Ta transformacja jest napędzana przez sztuczną inteligencję czy przez oczekiwania klientów?
W naszym przypadku głównym czynnikiem są zachowania i oczekiwania klientów. Kilka lat temu model biznesowy zaczął ewoluować w nowym kierunku. Oprócz leasingu wprowadziliśmy usługi i produkty związane z najmem. Zmiany te obejmują nie tylko finansowanie aktywów, ale również serwis, ubezpieczenia i zarządzanie nimi. Kluczowym kierunkiem rozwoju jest stopniowe przejście od finansowania aktywów do kompleksowego zarządzania nimi. Nie jest to kwestia cyfryzacji czy sztucznej inteligencji, tylko oczekiwań klientów, którzy idą bardziej w kierunku najmu niż posiadania aktywów
Kolejnym istotnym elementem jest tworzeni własnych ekosystemów. Posiadamy już pierwszy, duży ekosystem - Automarket, gdzie budujemy ścieżkę klienta od początku, wspierając go na każdym etapie procesu zakupowego. Pomagamy wybrać aktywa, zapewniamy nie tylko finansowanie, ale również ochronę gwarancyjną, serwis, a także możliwość zarządzania aktywami na platformie. Sukcesywnie rozbudowujemy zakres oferowanych usług.
W perspektywie kilku lat bardziej będziecie salonem sprzedaży samochodów niż dostawcą usługi finansowej?

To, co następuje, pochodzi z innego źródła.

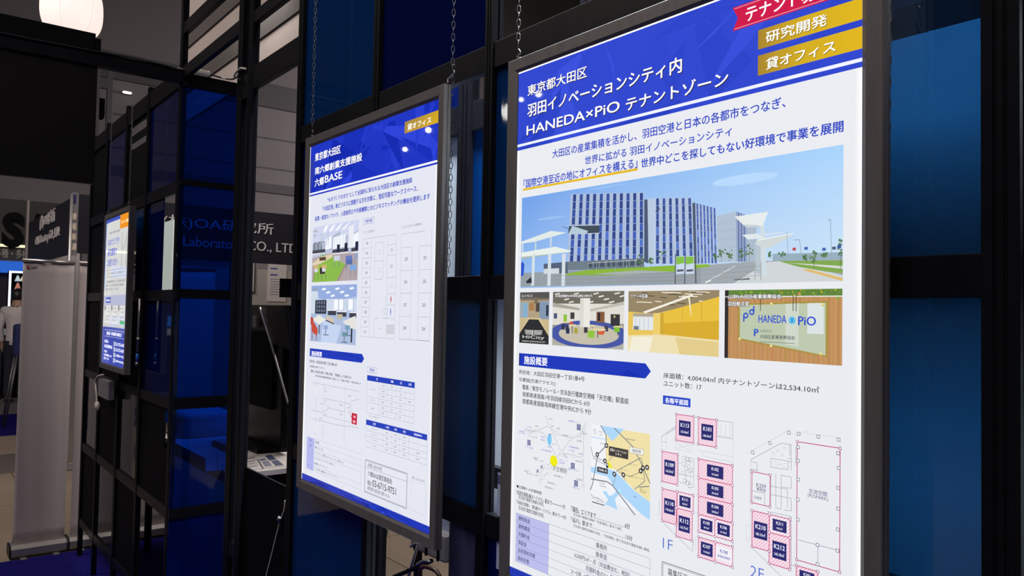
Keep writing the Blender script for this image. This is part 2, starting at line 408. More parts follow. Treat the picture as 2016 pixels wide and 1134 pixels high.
def photo_main(q):
    z2 = zoom(m3, 1000, 260, 3.545); z3 = lambda x, y: z2(x+1347.1, y)
    q.conv = z2
    TL, TR, BL, BR = m3(1028.2, 389.2), m3(1661, 285.4), m3(1024.5, 564.7), m3(1659.3, 557.6)
    x0 = (TL[0]+BL[0])/2; x1 = (TR[0]+BR[0])/2; y0 = (TL[1]+TR[1])/2; y1 = (BL[1]+BR[1])/2
    sky = [(112, 160, 232), (168, 210, 250), (206, 228, 246), (150, 190, 240)]
    q.poly([(x0, y0), (x1, y0), (x1, y1), (x0, y1)], sky, 1)
    def clip(P): return (min(x1, max(x0, P[0])), min(y1, max(y0, P[1])))
    def pz(pts, col, L=2, zz=z2): q.poly([clip(zz(*p)) for p in pts], col, L)
    # faint clouds
    for (cx, cy, rx, ry) in ((300, 600, 160, 14), (700, 380, 200, 12)): q.circ(clip(z2(cx, cy)), rx/4, (150, 190, 240), 1.5, ry/5)
    for (cx, cy, rx, ry) in ((300, 330, 170, 30),): q.circ(clip(z3(cx, cy)), rx/3, (182, 216, 250), 1.5, ry/4)
    yg = z2(100, 990)[1]; yh = z2(1418, 915)[1]
    # distance, trees, ground
    pz([(500, 850), (990, 838), (990, 905), (500, 915)], (150, 175, 190), 2, z3)
    pz([(90, 985), (700, 955), (1418, 925), (1418, 1060), (87, 1080)], (150, 158, 166), 3)
    pz([(0, 930), (400, 900), (990, 890), (990, 1055), (0, 1060)], (160, 168, 174), 3, z3)
    pz([(470, 905), (600, 900), (990, 1000), (990, 1055), (230, 1055)], (206, 212, 214), 3.2, z3)
    pz([(700, 960), (760, 958), (990, 1020), (990, 1040)], (222, 186, 110), 3.4, z3)
    pz([(540, 900), (990, 895), (990, 985), (880, 975), (680, 940)], (128, 168, 80), 3.5, z3)
    pz([(600, 912), (990, 935), (990, 955), (760, 930)], (212, 216, 214), 3.6, z3)
    # building: three striped blocks and a pale tower
    def block(tl, tr, br, bl, wall, n, sw, dark, zz, L, y_off=0, skip=None):
        pz([tl, tr, br, bl], wall, L, zz)
        for i in range(n):
            f = (i+.35)/n; f2 = f+sw/n
            a = [(tl[0]+(tr[0]-tl[0])*g, tl[1]+(tr[1]-tl[1])*g) for g in (f, f2)]
            b = [(bl[0]+(br[0]-bl[0])*g, bl[1]+(br[1]-bl[1])*g) for g in (f2, f)]
            for r in range(9):
                t0, t1 = r/9+.006, (r+1)/9
                m = lambda A, B, t: (A[0]+(B[0]-A[0])*t, A[1]+(B[1]-A[1])*t)
                k = (i*5+r*3) % 7
                e = (0, 0, 0) if k < 4 else (8, 12, 22) if r < 4 else (34, 44, 62) if k == 5 else (16, 22, 40)
                c = tuple(min(255, d+e[j]) for j, d in enumerate(dark))
                pz([m(a[0], b[1], t0), m(a[1], b[0], t0), m(a[1], b[0], t1), m(a[0], b[1], t1)], c, L+.4, zz)
        for r in range(1, 9):
            t = r/9; m = lambda A, B: (A[0]+(B[0]-A[0])*t, A[1]+(B[1]-A[1])*t)
            q.lz([m(tl, bl), m(tr, br)] if zz is z2 else [], .35, (140, 155, 185), L+.3) if zz is z2 else None
    block((440, 433), (952, 422), (952, 905), (416, 908), (172, 190, 218), 11, .46, (52, 72, 140), z2, 4)
    pz([(952, 470), (978, 472), (980, 918), (952, 905)], (78, 90, 116), 4.2)
    pz([(975, 470), (1028, 460), (1028, 916), (982, 918)], (184, 200, 222), 4.4)
    block((1020, 461), (1288, 458), (1302, 920), (1018, 918), (176, 194, 222), 6, .42, (58, 78, 140), z2, 4.4)
    pz([(1288, 495), (1312, 492), (1322, 918), (1300, 920)], (80, 92, 120), 4.5)
    block((1308, 492), (1452, 530), (1462, 916), (1318, 918), (170, 190, 224), 6, .45, (70, 92, 156), z2, 4.6)
    pz([(112, 585), (245, 553), (250, 905), (116, 908)], (176, 192, 210), 4.7, z3)
    pz([(245, 553), (318, 580), (322, 905), (250, 905)], (150, 166, 196), 4.7, z3)
    pz([(318, 660), (388, 655), (394, 905), (322, 905)], (170, 186, 204), 4.6, z3)
    for i in range(3): pz([(258+i*20, 560+i*7), (266+i*20, 563+i*7), (270+i*20, 905), (262+i*20, 905)], (92, 112, 166), 5, z3)
    for i in range(1, 6): q.line(clip(z3(113, 585+i*58)), clip(z3(248, 553+i*62)), .35, (150, 168, 190), 5)
    # loggia cut into the first block, plinth and entrance
    pz([(428, 655), (640, 650), (638, 705), (420, 712)], (66, 78, 88), 5.2)
    pz([(450, 655), (560, 690), (550, 708), (422, 712)], (178, 200, 214), 5.4)
    q.lz([(428, 654), (642, 649)], 1.1, (196, 208, 226), 5.6); q.lz([(418, 713), (642, 705)], 1.1, (196, 208, 226), 5.6)
    pz([(416, 905), (952, 880), (952, 950), (416, 965)], (112, 126, 138), 5.2)
    for i in range(9): pz([(560+i*42, 908-i*2), (590+i*42, 906-i*2), (590+i*42, 945-i*2), (560+i*42, 948-i*2)], (70, 86, 100), 5.4)
    q.lz([(560, 915), (905, 895)], .8, (216, 222, 226), 5.8)
    for x in (560, 620, 690, 750, 830, 895): q.lz([(x, 870 if x > 600 else 915), (x, 960)], .6, (206, 214, 220), 5.8)
    pz([(250, 920), (420, 905), (420, 985), (250, 990)], (84, 98, 124), 5); pz([(250, 955), (358, 950), (358, 988), (250, 990)], (208, 214, 220), 5.2)
    # grass bank and small trees
    pz([(400, 990), (560, 962), (900, 945), (1160, 930), (1400, 922), (1416, 938), (1150, 975), (800, 1000), (420, 1002)], (138, 182, 62), 6)
    pz([(600, 990), (900, 965), (1160, 975), (800, 998)], (170, 176, 178), 6.2)
    rt = random.Random(5)
    def tree(zz, x, y, r, h, L=6.6, c=(78, 112, 70)):
        q.line(zz(x, y), zz(x, y-h), .6, (96, 90, 76), L)
        for i in range(14):
            cx, cy = zz(x+rt.uniform(-r, r), y-h*rt.uniform(.35, 1.15)); k = rt.uniform(-18, 22)
            cx = min(x1-2, cx)
            q.circ((cx, cy), rt.uniform(.8, 2.0), tuple(v+k for v in c), L+.1+i*.01, n=8)
    tree(z2, 930, 950, 24, 80); tree(z2, 1080, 930, 26, 85); tree(z2, 1000, 935, 14, 50)
    for x, y, r, h in ((145, 905, 26, 75), (200, 903, 18, 70), (98, 905, 10, 50), (280, 900, 14, 78), (340, 898, 34, 105), (485, 885, 14, 40), (740, 905, 26, 50), (790, 945, 22, 110), (570, 880, 26, 40), (860, 880, 20, 30), (975, 960, 16, 200)):
        tree(z3, x, y, r, h, 6.6, (84, 118, 78))
    # left canopy, two tiers on round posts
    pz([(95, 765), (300, 690), (410, 702), (180, 768), (95, 778)], (222, 232, 230), 7)
    for a, b, w in ((104, 850, 12), (194, 830, 10), (300, 800, 12)): pz([(a-w/2, 770 if a < 250 else 712), (a+w/2, 768 if a < 250 else 710), (a+w/2, b), (a-w/2, b)], (198, 214, 222), 6.9)
    pz([(95, 842), (330, 800), (448, 830), (420, 838), (95, 872)], (230, 238, 234), 7.2)
    pz([(95, 872), (420, 838), (95, 886)], (170, 186, 178), 7.1)
    for a, w in ((180, 18), (293, 22), (392, 24)): pz([(a-w/2, 850), (a+w/2, 848), (a+w/2-6, 1072), (a-w/2-6, 1074)], (212, 222, 226), 7.4)
    pz([(93, 915), (106, 905), (116, 925), (110, 1000), (93, 1008)], (54, 84, 200), 7.5)
    pz([(130, 1040), (165, 1010), (168, 1052), (130, 1056)], (48, 50, 58), 7.6)
    # railings
    for y, x0_, x1_ in ((992, 320, 1240), (1020, 325, 1245), (1045, 330, 1245)): q.lz([(x0_, y+12), (x1_, y-12)], .5, (126, 136, 146), 7.8)
    for x in (328, 458, 548, 655, 780, 940, 1125): pz([(x-3, 990), (x+3, 990), (x+3, 1072 - (x-328)*.012), (x-3, 1072)], (150, 158, 164), 7.9)
    for y in (945, 975, 1010): q.line(z3(-10, y+20), z3(420, y-10), .6, (140, 150, 158), 7.8)
    for x in (148, 288, 378, 420): q.line(z3(x, 940 if x < 350 else 905), z3(x, 1052-(x-148)*.06), 1.3, (166, 166, 164), 7.9)
    # street lights
    for zz, x, yt, yb in ((z2, 750, 815, 1066), (z3, 905, 612, 900), (z3, 600, 692, 850), (z3, 690, 752, 850)):
        q.line(zz(x, yt), zz(x+(10 if zz is z3 else 0), yb), .9, (150, 164, 178), 7.6)
    q.line(z3(888, 610), z3(908, 614), 1.1, (130, 144, 160), 7.6); q.line(z3(652, 752), z3(692, 752), .8, (140, 150, 166), 7.6)
    q.lz([(1032, 552), (1062, 534)], 2.4, (86, 94, 120), 7.6); q.lz([(385, 660), (425, 675)], 1.2, (90, 104, 130), 7.6)
    for x, y, c in ((652, 817, (186, 74, 74)), (735, 812, (70, 104, 178)), (860, 818, (70, 104, 178)), (930, 810, (80, 96, 130)), (966, 800, (60, 90, 160))):
        a = z3(x, y); q.rect(a[0]-2.6, a[1]-2, a[0]+2.6, a[1]+2, c, 7.7)
    # right canopy
    pz([(415, 575), (438, 572), (462, 1000), (420, 1003)], (206, 218, 226), 7.2, z3)
    pz([(235, 590), (470, 557), (430, 662), (318, 668)], (228, 234, 234), 7.6, z3)
    pz([(318, 668), (430, 662), (400, 650), (290, 645)], (196, 206, 212), 7.7, z3)
    pz([(288, 718), (395, 708), (440, 740), (330, 750)], (222, 230, 232), 7.6, z3)
    pz([(375, 780), (395, 752), (645, 705), (615, 735), (462, 818)], (206, 216, 214), 7.6, z3)
    pz([(395, 752), (645, 705), (648, 709), (398, 758)], (240, 244, 244), 7.8, z3)
    pz([(440, 712), (570, 698), (580, 704), (445, 722)], (216, 224, 230), 7.5, z3)
    pz([(378, 790), (418, 790), (424, 1000), (384, 985)], (182, 196, 206), 7.1, z3)
    pz([(230, 1028), (340, 1018), (342, 1030), (236, 1034)], (96, 102, 108), 7.0, z3)
    # two information boards
    for xa in (1175, 1242):
        pz([(xa-6, 850), (xa, 850), (xa-4, 1060), (xa-10, 1060)], (70, 74, 84), 8.0)
        pz([(xa, 868), (xa+60, 864), (xa+58, 988), (xa-2, 992)], (200, 216, 236), 8.1)
        pz([(xa+2, 870), (xa+56, 868), (xa+56, 915), (xa+1, 925)], (132, 190, 76), 8.2)
        pz([(xa+6, 960), (xa+52, 957), (xa+52, 972), (xa+6, 976)], (92, 96, 112), 8.2)
    pz([(1304, 856), (1312, 856), (1318, 1056), (1308, 1056)], (92, 96, 104), 8.0)
    q.lz([(1380, 1052), (1418, 1035)], 1.4, (232, 236, 238), 6)
    q.line(z3(30, 1050), z3(240, 935), 1.0, (226, 230, 232), 6)
p3(photo_main, 'building_photograph', label='printed photograph of a striped office building')

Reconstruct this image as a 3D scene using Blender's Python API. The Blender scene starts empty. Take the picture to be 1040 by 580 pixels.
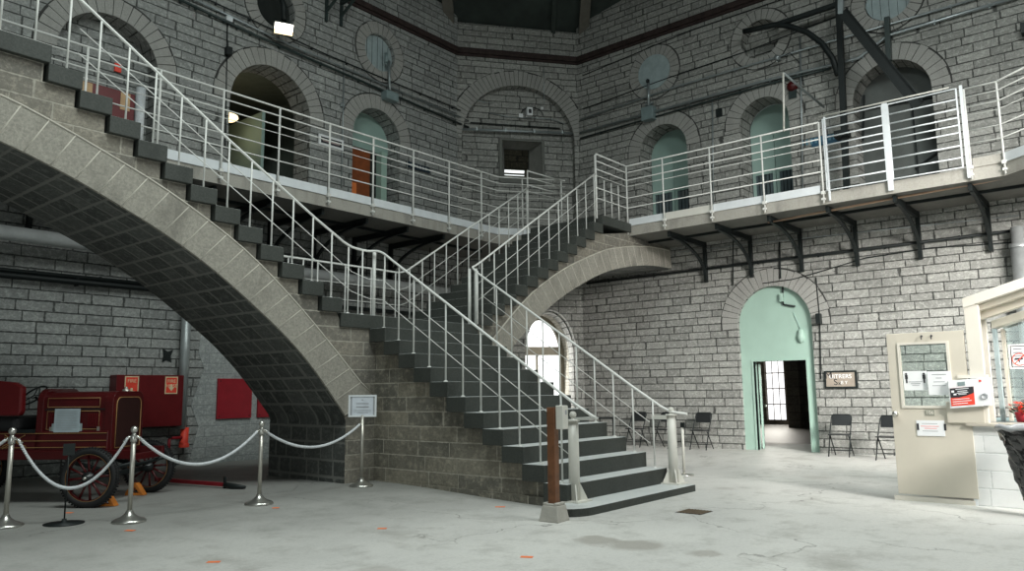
import bpy, bmesh, math, random
from mathutils import Vector, Matrix
from mathutils.geometry import tessellate_polygon
random.seed(7)
S = bpy.context.scene
COL = S.collection
PI = math.pi

# ------------------------------------------------------------------ camera
F_PX, PITCH, ROLL, YAW, EYE = 768.0, math.radians(7.97), math.radians(.617), math.radians(50.066), 1.4
_r0 = Vector((math.cos(YAW), -math.sin(YAW), 0)); _f0 = Vector((math.sin(YAW), math.cos(YAW), 0)); _u0 = Vector((0, 0, 1))
FWD = _f0*math.cos(PITCH) + _u0*math.sin(PITCH)
_u1 = -_f0*math.sin(PITCH) + _u0*math.cos(PITCH)
RGT = _r0*math.cos(ROLL) - _u1*math.sin(ROLL)
UPV = _r0*math.sin(ROLL) + _u1*math.cos(ROLL)
cd = bpy.data.cameras.new('camera'); cam = bpy.data.objects.new('camera', cd); COL.objects.link(cam)
cd.sensor_width = 36; cd.lens = F_PX/1040*36; cd.clip_start = .05; cd.clip_end = 200
cam.matrix_world = Matrix(((RGT.x, UPV.x, -FWD.x, 0), (RGT.y, UPV.y, -FWD.y, 0), (RGT.z, UPV.z, -FWD.z, EYE), (0, 0, 0, 1)))
S.camera = cam

def on(px, py, axis, val):
    """point of a wall / floor plane (axis = const) seen at a pixel of the 1040x580 photograph"""
    r = RGT*((px-520)/F_PX) + UPV*((290-py)/F_PX) + FWD
    c = Vector((0, 0, EYE)); i = 'XYZ'.index(axis)
    return c + r*((val-c[i])/r[i])

# ------------------------------------------------------------------ light
S.view_settings.view_transform = 'Standard'; S.view_settings.look = 'None'
S.view_settings.gamma = 1; S.view_settings.use_curve_mapping = False
S.view_settings.exposure = 0.0
w = bpy.data.worlds.new('world'); S.world = w; w.use_nodes = True
bg = w.node_tree.nodes['Background']; bg.inputs[0].default_value = (.84, 1, .95, 1); bg.inputs[1].default_value = .06

def area(name, loc, target, size, sizey, power, col):
    d = bpy.data.lights.new(name, 'AREA'); d.shape = 'RECTANGLE'; d.size = size; d.size_y = sizey; d.energy = power; d.color = col
    o = bpy.data.objects.new(name, d); COL.objects.link(o); o.location = loc
    o.rotation_euler = (Vector(target)-Vector(loc)).to_track_quat('-Z', 'Y').to_euler(); return o
area('skylight_right', (8.6, -1.8, 12.0), (8.4, -.6, 0), 4, 4, 900, (.94, 1, .97))
area('skylight_left', (3.2, 4.0, 12.2), (3.6, 4.8, 0), 4, 4, 740, (.90, 1, .97))
area('added_left_fill', (-1.5, 2.5, 2.4), (7, 8.5, 1.0), 3, 3, 75, (.90, 1, .97))  # fill added to lift the stair wall, as if from an unseen doorway
low_ = area('daylight_high_window', (7.6, -6.2, 6.2), (17.0, 3.2, .3), 4, 3, 610, (1, .975, .93)); low_.data.spread = math.radians(62)

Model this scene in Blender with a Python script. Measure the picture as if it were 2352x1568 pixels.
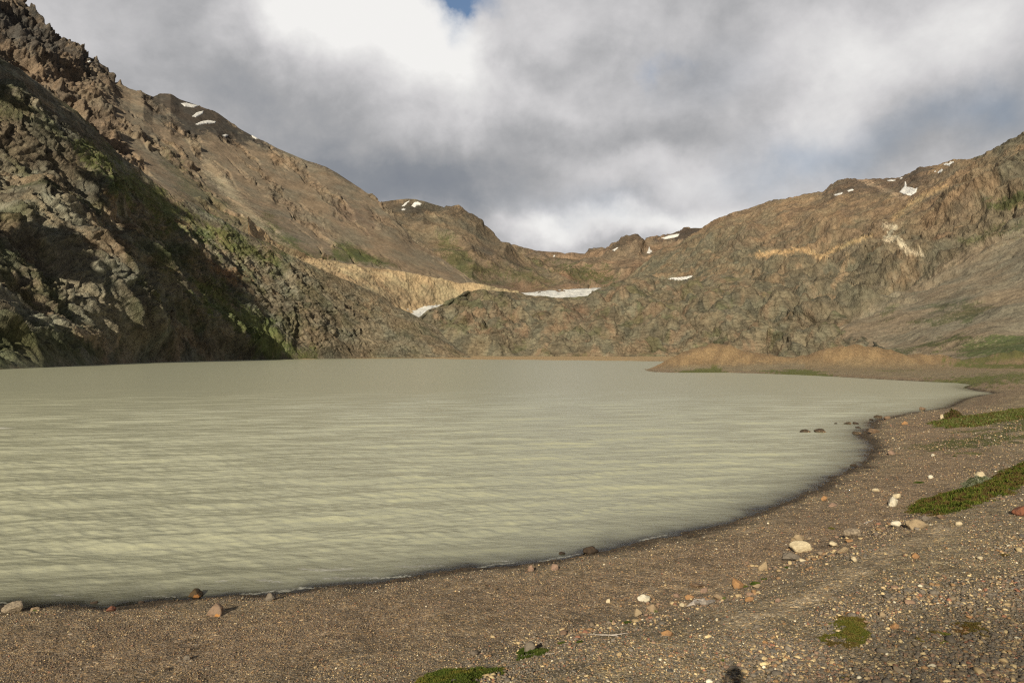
import bpy, bmesh, math, random
import numpy as np
from mathutils import Vector, Matrix
from mathutils.bvhtree import BVHTree

for o in list(bpy.data.objects): bpy.data.objects.remove(o)
S = bpy.context.scene
COL = S.collection
random.seed(4); RNG = np.random.default_rng(11)

# ------------------------------------------------------------------ camera
H = 6.5                                   # eye height above the lake, metres
F = 1568.0                                # focal length in photo units (frame 2352 x 1568 units)
PITCH = math.atan((809.7 - 784) / F)
cam_data = bpy.data.cameras.new('camera'); cam = bpy.data.objects.new('camera', cam_data); COL.objects.link(cam)
cam_data.sensor_width = 36; cam_data.lens = 24; cam_data.clip_start = 0.1; cam_data.clip_end = 30000
cam.location = (0, 0, H); cam.rotation_euler = (math.pi / 2 + PITCH, 0, 0)
S.camera = cam
# ------------------------------------------------------------------ sun and sky
SUN_EL = math.radians(24.0); SUN_AZ = math.radians(17.5)     # light travels forward and to the right
LD = Vector((math.sin(SUN_AZ) * math.cos(SUN_EL), math.cos(SUN_AZ) * math.cos(SUN_EL), -math.sin(SUN_EL)))
sun_d = bpy.data.lights.new('sun', 'SUN'); sun = bpy.data.objects.new('sun', sun_d); COL.objects.link(sun)
sun_d.energy = 4.7; sun_d.angle = math.radians(0.5); sun_d.color = (1.0, 0.875, 0.66)
sun.rotation_euler = LD.to_track_quat('-Z', 'Y').to_euler(); sun.location = (-60, -200, 110)
S.view_settings.view_transform = 'Standard'; S.view_settings.look = 'None'
S.view_settings.exposure = 0.12; S.view_settings.gamma = 1.0
S.cycles.max_bounces = 5; S.cycles.transparent_max_bounces = 8
S.cycles.use_denoising = False; S.cycles.filter_width = 1.25

class NT:
    def __init__(s, tree): s.t = tree; tree.nodes.clear()
    def n(s, kind, **kw):
        nd = s.t.nodes.new(kind)
        for k, v in kw.items():
            if k.startswith('i_'):
                key = k[2:]; key = int(key) if key.isdigit() else key.replace('_', ' ')
                sock = nd.inputs[key]
                if isinstance(v, bpy.types.NodeSocket): s.t.links.new(v, sock)
                else: sock.default_value = v
            else: setattr(nd, k, v)
        return nd
    def math(s, op, a, b=0.0, c=0.0, clamp=False):
        nd = s.n('ShaderNodeMath', operation=op); nd.use_clamp = clamp
        for i, v in enumerate((a, b, c)):
            if isinstance(v, bpy.types.NodeSocket): s.t.links.new(v, nd.inputs[i])
            else: nd.inputs[i].default_value = v
        return nd.outputs[0]
    def vmath(s, op, a, b=(0, 0, 0), out=0):
        nd = s.n('ShaderNodeVectorMath', operation=op)
        for i, v in enumerate((a, b)):
            if isinstance(v, bpy.types.NodeSocket): s.t.links.new(v, nd.inputs[i])
            else: nd.inputs[i].default_value = v
        return nd.outputs[out]
    def mix(s, f, a, b, blend='MIX'):
        nd = s.n('ShaderNodeMix', data_type='RGBA', blend_type=blend)
        for i, v in ((0, f), (6, a), (7, b)):
            if isinstance(v, bpy.types.NodeSocket): s.t.links.new(v, nd.inputs[i])
            else: nd.inputs[i].default_value = v if i == 0 or len(v) == 4 else (*v, 1)
        return nd.outputs[2]
    def ramp(s, f, stops, interp='LINEAR'):
        nd = s.n('ShaderNodeValToRGB', i_0=f); r = nd.color_ramp; r.interpolation = interp
        while len(r.elements) < len(stops): r.elements.new(0.5)
        for e, (p, c) in zip(r.elements, stops):
            e.position = p; e.color = (c, c, c, 1) if isinstance(c, (int, float)) else (*c, 1)
        return nd.outputs[0]
    def noise(s, vec, scale, detail=4, rough=0.55, typ='FBM', dist=0.0):
        nd = s.n('ShaderNodeTexNoise', noise_type=typ, i_Vector=vec, i_Scale=scale, i_Detail=detail, i_Roughness=rough, i_Distortion=dist)
        if typ != 'FBM': nd.normalize = True
        return nd.outputs[0]
    def mapr(s, v, a, b, c=0.0, d=1.0, smooth=True):
        nd = s.n('ShaderNodeMapRange', i_0=v, i_1=a, i_2=b, i_3=c, i_4=d)
        if smooth: nd.interpolation_type = 'SMOOTHSTEP'
        return nd.outputs[0]

def P2dir(px, py):
    """direction of a photo point, scaled so that y (forward) = 1; works on arrays"""
    x = (np.asarray(px, float) - 1176) / F; z = -(np.asarray(py, float) - 784) / F
    y = math.cos(PITCH) - z * math.sin(PITCH); zz = math.sin(PITCH) + z * math.cos(PITCH)
    return x / y, zz / y

world = bpy.data.worlds.new('World'); S.world = world; world.use_nodes = True
w = NT(world.node_tree)
D_ = w.vmath('NORMALIZE', w.n('ShaderNodeTexCoord').outputs['Generated'])
sky = w.n('ShaderNodeTexSky', sky_type='NISHITA', sun_disc=False, sun_elevation=SUN_EL, sun_rotation=math.pi + SUN_AZ)
sky.altitude = 600; sky.air_density = 1.0; sky.dust_density = 1.5
sep = w.n('ShaderNodeSeparateXYZ', i_0=D_)
den = w.math('ADD', w.math('MAXIMUM', sep.outputs[2], 0.0), 0.38)
cx = w.math('DIVIDE', sep.outputs[0], den); cy = w.math('DIVIDE', sep.outputs[1], den)
CP = w.n('ShaderNodeCombineXYZ', i_0=cx, i_1=cy, i_2=0.0).outputs[0]
warp = w.n('ShaderNodeTexNoise', i_Vector=D_, i_Scale=3.6, i_Detail=8.0, i_Roughness=0.56)
WV = w.vmath('ADD', D_, w.vmath('MULTIPLY', w.vmath('SUBTRACT', warp.outputs[1], (.5, .5, .5)), (.34, .34, .22)))
def blob(px, py, rx, ry, amp):
    """a soft patch of cloud brightness in a fixed direction of the sky; radii in photo units"""
    tx, tz = P2dir(px, py); v = Vector((float(tx), 1.0, float(tz))).normalized()
    d = w.vmath('MULTIPLY', w.vmath('SUBTRACT', WV, tuple(v)), (F / rx, F / rx, F / ry))
    l = w.vmath('LENGTH', d, out=1)
    return w.math('MULTIPLY', w.mapr(l, 1.25, 0.0), amp)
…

Nie. Nadal będziemy doradzać w wyborze aktywów, takich jak samochody oraz dostarczać dodatkowe usługi, ale nie zastąpimy importerów, producentów czy handlarzy. Zmienia się tylko miejsce, w którym świadczymy nasze usługi. Dwadzieścia lat temu wprowadzaliśmy kredyty samochodowe w jednym z banków. Wtedy było powiedziane, że nasz pracownik będzie siedział u dilera i sprzedawał kredyty na auta, albo będziemy mieć atrakcyjny kredyt, z lepszym oprocentowaniem, ale i tak go nie sprzedamy. Klient wchodził do dilera, widział samochód, chciał go kupić i wyjechać. Dzisiaj jest podobnie, tyle że klient wchodzi na platformę taką jak Automarket, wybiera samochód, wypełnia wniosek i rozpoczyna się transakcja. Zmieniła się formuła, ale tam, gdzie pojawia się ruch, tam tym bardziej muszą być usługi finansowe.
Pokolenie Z wchodzi na rynek zaszczepiając w nim większą odpowiedzialność biznesu w kontekście kryzysu klimatycznego. To jest, czy będzie ważna część w waszym modelu biznesowym?
Jest na poziomie koncepcyjnym, ale zaczynamy wdrażać pomysły. Istnieje ogromna presja społeczna dotycząca zrównoważonego rozwoju, w tym transformacji energetycznej i dekarbonizacji gospodarki, która będzie narastać wraz z kolejnymi pokoleniami. Jest też presja regulacyjna rządów. Te dwa elementy sprawiają, że nie mamy wyjścia. Musimy wdrażać rozwiązania, które przyczynią się do dekarbonizacji gospodarki.
Rozwój sprzedaży aut elektrycznych wymaga dopłat. Doświadczenia państw zachodnich pokazują, że bez dopłat nie ma sprzedaży. Z drugiej strony same dopłaty nie mogą być permanentnym motorem rozwoju. Musi się wytworzyć naturalna potrzeba ekonomiczna, aby konsumenci chcieli skorzystać z tych samochodów. Wyzwaniem jest, jak tę potrzebę zbudować.
Wróćmy do regulacji. Skąd niemożność we wdrożeniu deregulacji?
To kwestia drożności procesu legislacyjnego. Czasami próbujemy za dużo umieścić w jednej ustawie deregulacyjnej, więc proces się wydłuża. Gdy już coś zostanie uchwalone, pojawia się niespodziewana poprawka, która prowadzi do odrzucenia ustawy i proces zaczyna się od początku. Zamiast stopniowo wprowadzać zmiany, próbujemy za jednym razem zrobić wszystko od podstaw. Zachęcałbym do podejścia procesowego – krok po kroku, ale do przodu.